During the confusion of a huge demonstration of unemployed, a couple of the demonstrators took time off to follow him to a phone box, where they could hear him phoning over a report and asking for reinforcements of police. Frequently during this time an obvious bodyguard of plain-clothes men were around him. Presumably he was there to point out leaders. He still had the nerve to attend a public meeting of the Friends of the Soviet Union held at the Temperance Hall. D. Lovegrove, then known as Jackson was speaking and Laidler was in the chair. On seeing O'Cassidy, Jackson could not restrain his ire. He drew the attention of the audience of 2,000 to O'Cassidy's presence and profession and ordered him from the theatre. As chairman of the meeting Laidler rose and repeated the order. O'Cassidy took to his heels midst much abuse. He never again darkened the doors of public political gatherings of the working class. He died of angina.

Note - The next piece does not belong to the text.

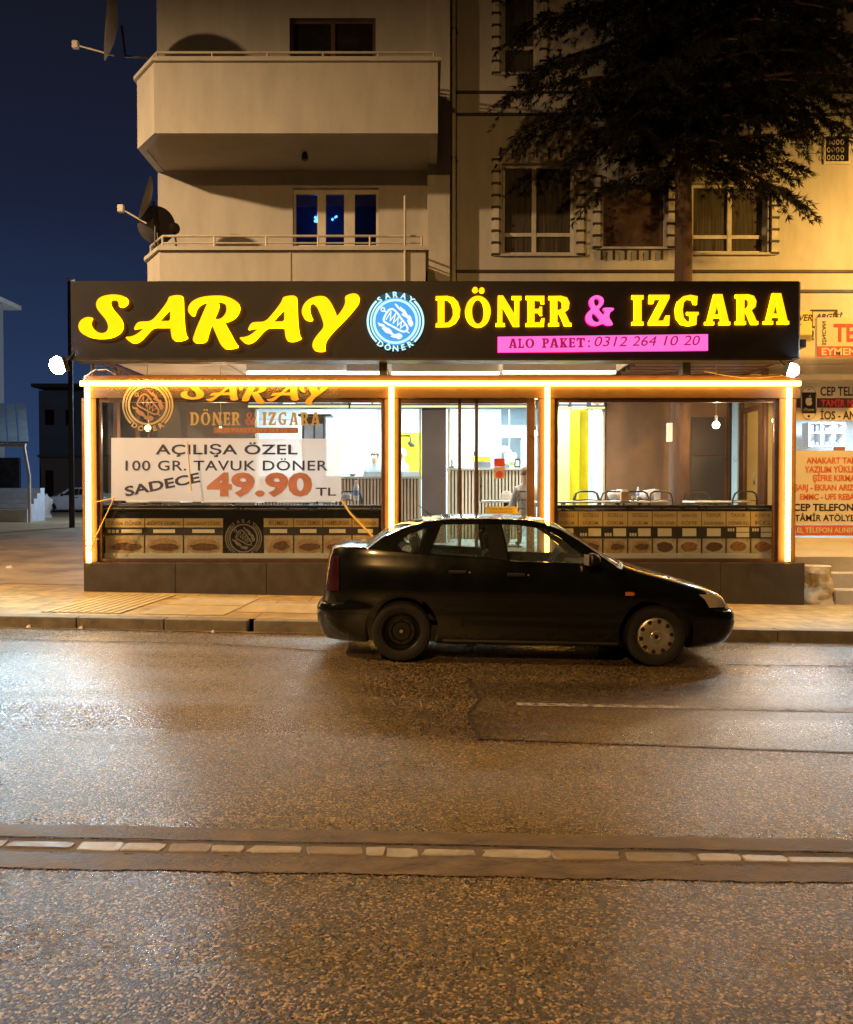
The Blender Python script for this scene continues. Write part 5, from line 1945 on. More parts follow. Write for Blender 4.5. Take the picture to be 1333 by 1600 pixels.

Laidler used to relate an incident of provocation in simple form. During the anti-conscription period a member of the Secret Service, Plain Clothes Constable Kiernan came into the shop on a Monday morning and had a friendly chat about matters of little consequence. Again on the following Friday, he came in and handed Laidler a £l note, "as a reward from the Police Department." Laidler asked him what he had done to warrant a reward from the Government. Kiernan said, "nothing, but just keep it." Then he said "Look Percy, there is just one thing I want very much, and you can tell me." Laidler replied, "As long as it doesn't injure the workers I don't mind telling you." He asked for the names of the committee members of the anti-conscription Committee at the Trades Hall. Laidler said, "I can't do that." As he was going, Laidler said, "I won't keep this £1 but I'll tell you what I'll do with it—I'll give it to the Sydney collection for the wives and families of the IWW men in gaol." He tore off twenty 1/- raffle tickets for that cause and handed them to him for the Police Department.
Laidler informed E. J. Holloway, so that a general warning could be sent around.